Measure of gratitude: Large. Thank you. 

Simon Bolivar String Quartet
Ginastera/Dvořák/Shostakovich

The SBSQ is made up of young musicians from the similarly named orchestra, and they play these pieces better than almost anybody. I think this disc was my introduction to the Ginastera quartet, which I love. Really nice stuff. 
Measure of gratitude: Large. Thank you. 

The Smashing Pumpkins
Mellon Collie and the Infinite Sadness

Here’s one that I didn’t encounter young enough. I see why it’s generational, but this is such an archetypal teenage epiphany album that it really can’t work if you hear it for the first time in your late twenties.
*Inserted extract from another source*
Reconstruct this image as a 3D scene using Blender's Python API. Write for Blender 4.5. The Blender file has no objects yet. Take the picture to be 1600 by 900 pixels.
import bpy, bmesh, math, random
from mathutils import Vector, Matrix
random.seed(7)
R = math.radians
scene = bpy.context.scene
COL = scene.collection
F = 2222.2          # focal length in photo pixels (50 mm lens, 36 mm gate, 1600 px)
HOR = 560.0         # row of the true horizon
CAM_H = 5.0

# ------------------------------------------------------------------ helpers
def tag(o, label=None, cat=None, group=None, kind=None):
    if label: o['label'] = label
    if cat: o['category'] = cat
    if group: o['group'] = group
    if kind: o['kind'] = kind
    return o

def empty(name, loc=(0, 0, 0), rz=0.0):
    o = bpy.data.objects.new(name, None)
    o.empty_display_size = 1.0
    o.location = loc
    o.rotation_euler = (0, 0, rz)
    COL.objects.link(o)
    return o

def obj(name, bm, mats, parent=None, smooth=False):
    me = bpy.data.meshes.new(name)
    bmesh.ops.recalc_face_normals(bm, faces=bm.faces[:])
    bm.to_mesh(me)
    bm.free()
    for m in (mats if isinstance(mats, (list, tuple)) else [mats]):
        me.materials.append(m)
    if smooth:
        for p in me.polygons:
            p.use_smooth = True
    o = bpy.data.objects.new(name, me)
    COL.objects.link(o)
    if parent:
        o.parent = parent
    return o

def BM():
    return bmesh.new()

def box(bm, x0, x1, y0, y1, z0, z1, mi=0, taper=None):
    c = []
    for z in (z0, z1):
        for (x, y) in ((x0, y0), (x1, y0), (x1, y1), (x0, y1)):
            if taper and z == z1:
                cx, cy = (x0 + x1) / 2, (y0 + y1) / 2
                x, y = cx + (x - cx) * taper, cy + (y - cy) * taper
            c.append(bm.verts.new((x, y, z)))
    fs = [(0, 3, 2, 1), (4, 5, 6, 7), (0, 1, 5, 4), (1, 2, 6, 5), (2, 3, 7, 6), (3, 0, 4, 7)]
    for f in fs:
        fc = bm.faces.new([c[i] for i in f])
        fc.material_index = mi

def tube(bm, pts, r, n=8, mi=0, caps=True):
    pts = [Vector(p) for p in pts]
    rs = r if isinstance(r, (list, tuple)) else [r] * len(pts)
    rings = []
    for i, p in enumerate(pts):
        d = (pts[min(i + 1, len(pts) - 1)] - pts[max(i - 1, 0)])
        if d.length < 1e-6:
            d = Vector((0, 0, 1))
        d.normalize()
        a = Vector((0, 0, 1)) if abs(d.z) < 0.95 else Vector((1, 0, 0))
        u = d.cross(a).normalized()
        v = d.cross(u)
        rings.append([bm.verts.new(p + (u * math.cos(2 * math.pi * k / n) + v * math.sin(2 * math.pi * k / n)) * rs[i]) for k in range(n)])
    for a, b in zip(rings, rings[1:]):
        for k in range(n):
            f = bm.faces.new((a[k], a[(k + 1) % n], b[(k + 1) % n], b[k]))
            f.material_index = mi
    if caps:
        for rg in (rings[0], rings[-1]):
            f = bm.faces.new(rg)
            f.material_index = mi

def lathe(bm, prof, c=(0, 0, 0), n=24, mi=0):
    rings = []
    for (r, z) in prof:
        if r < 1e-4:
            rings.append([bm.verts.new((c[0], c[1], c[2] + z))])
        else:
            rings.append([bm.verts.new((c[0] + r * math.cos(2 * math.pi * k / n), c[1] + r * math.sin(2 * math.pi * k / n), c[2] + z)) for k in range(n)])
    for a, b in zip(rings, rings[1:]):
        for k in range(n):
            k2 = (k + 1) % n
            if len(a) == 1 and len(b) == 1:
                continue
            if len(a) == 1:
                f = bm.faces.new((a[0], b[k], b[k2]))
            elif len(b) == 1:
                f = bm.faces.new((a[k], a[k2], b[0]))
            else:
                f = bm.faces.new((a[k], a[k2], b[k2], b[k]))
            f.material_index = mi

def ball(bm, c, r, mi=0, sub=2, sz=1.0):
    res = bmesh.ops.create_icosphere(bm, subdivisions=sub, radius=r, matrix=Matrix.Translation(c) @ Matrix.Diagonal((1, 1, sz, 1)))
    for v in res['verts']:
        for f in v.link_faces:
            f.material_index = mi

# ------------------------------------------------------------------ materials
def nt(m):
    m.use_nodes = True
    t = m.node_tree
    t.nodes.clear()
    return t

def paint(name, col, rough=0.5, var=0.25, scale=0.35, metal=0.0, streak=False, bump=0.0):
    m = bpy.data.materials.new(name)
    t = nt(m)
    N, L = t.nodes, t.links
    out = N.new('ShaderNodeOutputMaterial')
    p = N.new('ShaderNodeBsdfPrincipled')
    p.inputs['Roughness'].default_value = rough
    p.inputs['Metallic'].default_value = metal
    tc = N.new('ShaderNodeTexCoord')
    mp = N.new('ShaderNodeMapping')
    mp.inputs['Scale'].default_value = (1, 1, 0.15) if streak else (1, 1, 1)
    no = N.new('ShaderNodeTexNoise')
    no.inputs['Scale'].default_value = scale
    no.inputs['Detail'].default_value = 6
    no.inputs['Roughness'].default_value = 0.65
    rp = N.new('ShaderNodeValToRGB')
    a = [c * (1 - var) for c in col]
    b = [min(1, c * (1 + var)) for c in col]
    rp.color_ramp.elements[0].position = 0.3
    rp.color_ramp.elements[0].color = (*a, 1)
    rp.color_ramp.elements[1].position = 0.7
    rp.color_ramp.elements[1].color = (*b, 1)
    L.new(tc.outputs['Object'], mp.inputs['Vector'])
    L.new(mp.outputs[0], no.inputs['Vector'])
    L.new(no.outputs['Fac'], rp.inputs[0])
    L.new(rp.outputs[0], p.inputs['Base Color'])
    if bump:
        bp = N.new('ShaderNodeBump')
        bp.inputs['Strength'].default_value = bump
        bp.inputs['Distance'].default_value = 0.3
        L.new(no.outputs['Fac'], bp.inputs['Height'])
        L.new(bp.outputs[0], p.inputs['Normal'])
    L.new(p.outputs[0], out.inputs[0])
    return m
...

Alas. 
Measure of gratitude: Small. Thank you. 

Philip Smith
Principal Trumpet, New York Philharmonic

Smith is a wonderful symphonic trumpeter, but there’s no degree of excellence that could inspire me to listen to this solo trumpet rep ever again. 
Measure of gratitude: Small. Thank you. 

Soft Machine
Volumes One and Two

Given my love for pop songwriting, Caravan ought to be my Canterbury band of choice. But they’re not. Soft Machine, their noisier and less disciplined fraternal twin, wins the day largely because of these first two albums. There is a pop sensibility here, the sensibility of Robert Wyatt and on the first album, Kevin Ayers. But that sensibility is frustrated by Mike Ratledge and Hugh Hopper’s exploratory playing and rhapsodic structures. It’s a perfect recipe. Also, every musician in this band is fun to listen to, which you can never take for granted. I’m never embarrassed about the music that I like, but Soft Machine is one of the only prog bands that I think is entirely, objectively not embarrassing at all.  
Measure of gratitude: Very large. Thank you.